Get Sum

Get ready to feel sorry for yourself.

HURRICANES IN FLORIDA, rainstorms in California, and insect swarms in Mexico are only partially to blame for the tomato that sat waiting on my kitchen counter for six days. Should I have it in my spinach salad? Slice it onto my pumpernickel bagel with cream cheese? For three bucks, I wanted it to really count. When I finally picked it up and discovered it flaccid from inactivity and soddened by time, I decided—with the image of Alice Waters wagging a stern, scolding finger at me—that I can only blame myself for the tomato “crisis.” You feel sorry for yourself because you have an overpriced dimpled tomato, but then you meet a man who has no dim sum.

Considerably more catastrophic than this business with the tomato is the closure of a Seattle institution, the King Cafe. Behind Millie Lew and her cash register is one of those bright, red-and-gold-themed calendars you see behind almost every cash register in Chinatown/the International District, but on this one, the square marking Dec. 31 is circled. On that day, the last to-go order of pork humbow will be out the door, and the dumbwaiter in the kitchen will send the last batch of the family’s secret recipe lo bak ko up to the second-floor dining room. After more than 35 years of serving dim sum six days a week (they’ve always been closed on Wednesdays), the entire family is retiring.

Although chef Ming Fung has been thinking seriously about walking away from his spare ribs and shrimp balls since his wife recently became pregnant again, the family has actually been facing closure of the restaurant for some time. Before the Wing Luke Museum moves into the Kong Yick building at King Street and Eighth Avenue South, the current occupants will have to vacate—and that includes the King Cafe, the longest standing inhabitants of the building. Millie explained that at first they thought they’d just close for a month’s break after Ming’s baby was born and ride out the rest of their time until the museum takes over the space; but because Wing Luke’s remodel will begin in March of next year, they realized that the restaurant would have to close soon after their hiatus, so they circled the last day of the year on the calendar and got used to the idea.
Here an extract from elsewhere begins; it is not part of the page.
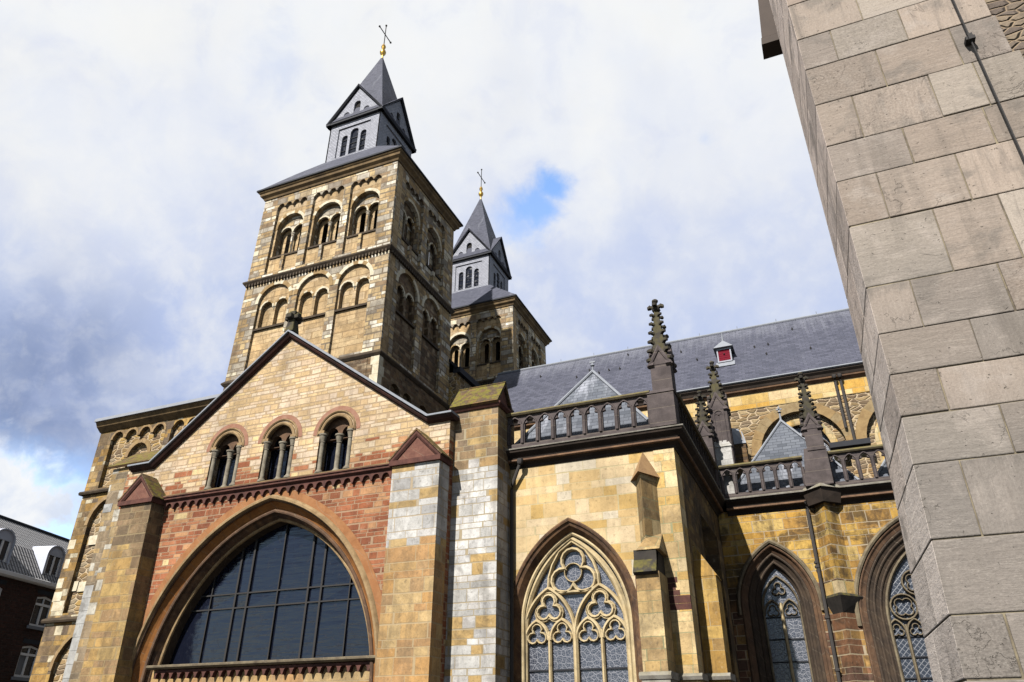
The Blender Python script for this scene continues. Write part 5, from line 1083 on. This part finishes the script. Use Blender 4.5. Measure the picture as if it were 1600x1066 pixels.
for x, z0 in ((1.88, 13.2), (2.10, 12.3)):
    mb = MB(); mb.tube([(x, 31.72, 15.6), (x, 31.8, 15.3), (x, 31.86, z0)], .06, 8); mb.lathe((x, 31.72, 15.45), [(.06, 0), (.10, .05), (.10, .16)], 8); mb.build('downpipe', M['pipe'], NA, smooth=True)
mb = MB(); mb.box(1.1, 2.65, 31.5, 31.98, 12.30, 12.52); mb.build('hopper_shelf', M['lead_dark'], NA)

# ------------------------------------------------------------------ the close grey wall on the right
NB = thing('stone_building', 'corner of a close grey limestone building filling the right edge', 'building', (.57, 4.5, 0))
def nb(mb, name, mat, parent=NB, **k): return mb.build(name, M[mat], parent, local=True, **k)
fb = lambda u, v, w=0.0: (u, -w, v)
SD = 1.0
def cx0(z): return -.042*min(1, max(0, (3.3-z)/1.45))     # the foot of the corner is battered
def slf(z): return .028+.028*min(1, max(0, (4.2-z)/2.2))
ZE = [6.9, 6.49, 6.15, 5.77, 5.36, 5.03, 4.64, 4.15, 3.81, 3.53, 3.26, 2.97, 2.55, 2.17, 1.87]
while ZE[-1] > .2: ZE.append(max(0.0, ZE[-1]-.36))
ZE[-1] = 0.0
while ZE[0] < 11: ZE.insert(0, ZE[0]+.36)
ZE.sort(); J = .0032
def jit(a): return a
JOIN = {6.49: [.48, .95], 6.15: [.24, .72], 5.77: [.49, .98], 5.36: [.25, .75, 1.03], 5.03: [.49, .98], 4.64: [.25, .73], 4.15: [.5, .87], 3.81: [.25, .73], 3.53: [.49, 1.0], 3.26: [.25, .8], 2.97: [.49, 1.02], 2.55: [.22, .9], 2.17: [.6], 1.87: [.21, .8]}
rb = random.Random(3); blk = MB(); rough_ = MB()
for k in range(len(ZE)-1):
    z0, z1 = ZE[k], ZE[k+1]
    js = [0.0]+JOIN.get(z0, [.25, .74] if k % 2 else [.49, .99])+[1.2+rb.uniform(.0, .14)]
    dp = .66 if (js[1] < .35) else .40
    for i in range(len(js)-1):
        a, c = js[i]+J*(i > 0)+rb.uniform(0, .002), js[i+1]-J
        y0 = rb.uniform(-.003, .003); za, zb_ = z0+J+rb.uniform(-.002, .002), z1-J+rb.uniform(-.002, .002)
        ja = rb.uniform(-.004, .004)
        if i == 0:
            B0 = lambda z: [(cx0(z), y0, z), (c+ja, y0, z), (c, dp-J, z), (cx0(z)-slf(z)*(dp-J), dp-J, z)]
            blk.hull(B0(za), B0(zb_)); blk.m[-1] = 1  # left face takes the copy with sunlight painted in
            B1 = lambda z: [(cx0(z)-slf(z)*(dp+J)+.001, dp+J, z), (.3, dp+J, z), (.3, SD, z), (cx0(z)-slf(z)*SD, SD, z)]
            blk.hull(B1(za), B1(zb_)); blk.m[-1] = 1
        else:
            blk.hull([(a+ja, y0, za), (c-ja, y0, za), (c-ja, .28, za), (a+ja, .28, za)], [(a, y0, zb_), (c, y0, zb_), (c, .28, zb_), (a, .28, zb_)])
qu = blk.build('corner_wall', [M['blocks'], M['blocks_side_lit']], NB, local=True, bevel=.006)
mb = MB(); mc = lambda z: [(.010+cx0(z), .008, z), (1.22, .008, z), (1.22, SD-.010, z), (.010+cx0(z)-slf(z)*(SD-.010), SD-.010, z)]
for a_, c_ in ((0, 1.85), (1.85, 3.3), (3.3, 4.2), (4.2, 11)): mb.hull(mc(a_), mc(c_))
nb(mb, 'mortar_joint', 'near_mortar', qu)
mb = MB(); mb.box(1.0, 9.0, .03, 6, 0, 11); nb(mb, 'rubble_wall', 'near_rubble')
mb = MB(); mb.box(.72, 1.3, SD, 5.8, 0, 11); nb(mb, 'side_wall', 'near')
mb = MB(); eb = lambda x, z: [(x, SD+.02, z), (.4, SD+.02, z), (.4, SD+.22, z), (x, SD+.22, z)]
mb.hull(eb(-.192, 7.69), eb(-.182, 7.78)); mb.hull(eb(-.176, 7.781), eb(-.05, 9.2))
nb(mb, 'eaves_box', 'timber')
mb = MB(); mb.slab([(.2, .0, 11), (9, .0, 11), (9, 3, 13), (.2, 3, 13)], .1); mb.slab([(1.5, 6.3, 11), (9, 6.3, 11), (9, 3, 13), (1.5, 3, 13)], .1); nb(mb, 'roof', 'slate')
mb = MB(); mb.tube([(1.06, -.05, 0.0), (1.06, -.05, 9.1)], .006, 6); lc = nb(mb, 'lightning_cable', 'iron')
for z in (1.2, 3.0, 4.55, 5.93, 7.4):
    mb = MB(); mb.box(1.03, 1.09, -.062, .03, z, z+.03); mb.box(1.045, 1.075, -.075, -.035, z-.012, z+.042); mb.build('cable_clip', M['iron'], lc, local=True)

# ------------------------------------------------------------------ brick houses beyond the westwork
HB = thing('brick_house', 'dark brown brick house with black pantile roof and white dormers, beyond the church', 'house', (-38.6, 28.4, 0), radians(104.06))
fh = lambda u, v, w=0.0: (u, -w, v)                          # u along the street front, w towards the street
def hb(mb, name, mats, parent=HB): return mb.build(name, [M[x] for x in (mats if isinstance(mats, tuple) else (mats,))], parent, local=True)
WIN = [(u, z0, z1) for u in (-8.3, -4.9, -1.25, 2.2) for z0, z1 in ((6.85, 8.36), (4.45, 5.95), (1.6, 3.2))]
mb = MB(); mb.wall(rect(-12, 4.4, 0, 8.8), [[(u, z0), (u, z1-.12), (u+.65, z1), (u+1.3, z1-.12), (u+1.3, z0)] for u, z0, z1 in WIN], fh, -.35, 0); mb.box(-12, 4.4, .36, 8.0, 0, 8.8); hb(mb, 'wall', 'brick')
for u, z0, z1 in WIN:
    mb = MB(); mb.fbox(fh, u+.02, u+1.28, z0+.02, z1-.06, -.2, -.14); p_ = hb(mb, 'window', 'glass_house')
    mb = MB(); zt = z1-.5
    mb.fbox(fh, u, u+.09, z0, z1-.08, -.14, -.06); mb.fbox(fh, u+1.21, u+1.3, z0, z1-.08, -.14, -.06); mb.fbox(fh, u+.09, u+1.21, z0, z0+.1, -.14, -.06); mb.fbox(fh, u+.09, u+1.21, zt, zt+.11, -.14, -.05)
    mb.fbox(fh, u+.60, u+.70, z0+.1, zt, -.14, -.07); mb.fbox(fh, u+.62, u+.68, zt+.11, z1-.03, -.14, -.08)
    mb.sweep([(u+.02, z1-.14), (u+.65, z1-.03), (u+1.28, z1-.14)], [(-.07, -.14), (-.07, -.06), (.02, -.06), (.02, -.14)], fh); hb(mb, 'window_frame', 'white', p_)
    mb = MB(); mb.fbox(fh, u-.12, u+1.42, z0-.16, z0-.01, -.1, .1); hb(mb, 'window_sill', 'lead', p_)
    mb = MB(); mb.fbox(fh, u-.08, u+1.38, z1+.06, z1+.26, -.1, .012); hb(mb, 'window_lintel', 'lead_dark', p_)
    if z0 < 6:
        mb = MB(); mb.fbox(fh, u+.12, u+.5, z0+.1, z1-.2, -.139, -.13) if 0 else mb.fbox(fh, u+.1, u+.58, z0+.1, zt, -.139, -.132); hb(mb, 'curtain', 'lead', p_)
mb = MB(); mb.sweep([(-12.1, 8.78), (4.5, 8.78)], [(0, -.3), (0, .2), (.06, .3), (.22, .32), (.26, .26), (.26, -.3)], fh); hb(mb, 'gutter', 'white')
mb = MB(); mb.slab([(-12.1, -.28, 9.04), (4.4, -.28, 9.04), (4.4, .85, 10.58), (-12.1, .85, 10.58)], .1); mb.slab([(-12.1, .85, 10.58), (4.4, .85, 10.58), (4.4, 3.3, 12.42), (-12.1, 3.3, 12.42)], .1); mb.slab([(-12.1, 8, 9.0), (4.4, 8, 9.0), (4.4, 3.3, 12.42), (-12.1, 3.3, 12.42)], .1); rf = hb(mb, 'roof', 'pantile')
mb = MB(); mb.tube([(-12.1, 3.3, 12.44), (4.4, 3.3, 12.44)], .11, 8); hb(mb, 'ridge_tile', 'lead_dark', rf)
mb = MB(); mb.hull([(4.4, -.3, 8.9), (4.7, -.3, 8.9), (4.7, 3.3, 8.9), (4.4, 3.3, 8.9)], [(4.4, -.3, 9.3), (4.7, -.3, 9.3), (4.7, 3.3, 12.85), (4.4, 3.3, 12.85)]); hb(mb, 'party_wall', 'brick')
mb = MB(); mb.slab([(4.35, -.35, 9.32), (4.75, -.35, 9.32), (4.75, 3.3, 12.92), (4.35, 3.3, 12.92)], .06); hb(mb, 'verge', 'lead')
for u in (-8.9, -5.15, -1.45, 2.2):
    mb = MB(); mb.wall([(u, 9.1)]+[(u+.62-.62*cos(pi*j/10), 10.4+.5*sin(pi*j/10)) for j in range(11)]+[(u+1.24, 9.1)], [rect(u+.12, u+1.12, 9.22, 10.4)], fh, -.06, .02)
    mb.sweep([(u, 9.1), (u, 10.4)]+[(u+.62-.62*cos(pi*j/10), 10.4+.5*sin(pi*j/10)) for j in range(1, 10)]+[(u+1.24, 10.4), (u+1.24, 9.1)], [(.0, -1.9), (.0, .08), (.06, .08), (.06, -1.9)], fh); dm = hb(mb, 'dormer', 'white_zinc')
    mb = MB(); mb.fbox(fh, u+.1, u+1.14, 9.2, 10.42, -.1, -.06); pn = hb(mb, 'dormer_window', 'glass_house', dm)
    mb = MB(); mb.fbox(fh, u+.1, u+.2, 9.2, 10.42, -.05, .0); mb.fbox(fh, u+1.04, u+1.14, 9.2, 10.42, -.05, .0); mb.fbox(fh, u+.57, u+.67, 9.2, 10.42, -.05, .0); mb.fbox(fh, u-.02, u+1.26, 9.1, 9.22, -.06, .1); hb(mb, 'window_frame', 'white', dm)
It might take their patrons a little longer to adjust. Although it definitely isn’t the fanciest dim sum joint in town, the King Cafe inspires the kind of devoted fandom that only extremely affordable little hole-in-the-wall dives that don’t serve much in the way of vegetables can inspire. They’ll be open on Christmas Day, and on New Year’s Eve, so if you don’t stop by on your way to Grandma’s house and pick up one last order of gin dau, those amazing sesame seed-covered, sweet rice-and-lotus paste-filled, deep-fried dough balls, well hey, don’t say I didn’t warn you.

WHAT’S THAT THEY say about every closed door giving way to an open window? Well, how about an open oyster shell? Close enough? You probably remember us mentioning the Totten Inlet Virginica in our Hot Dish column a few weeks back, and you’ve probably noticed the name on fresh sheets around town, courtesy of Taylor Shellfish Farms (they’ve had them in cultivation for about 10 years). I finally tried these comeback kids, and by God if they aren’t indeed the most ridiculously plump and luscious bivalve I’ve ever had. As my in-house shucker commented, the only thing better than enjoying oysters on a hot summer day is enjoying them in front of the fireplace in the dead of winter. Flying Fish, Elliot’s, Ray’s, and other restaurants are serving them; Mutual Fish and the Metropolitan Market have them, and you can catch Taylor’s Oyster Bill at the Ballard Sunday Market. As for the firewood, you’re on your own.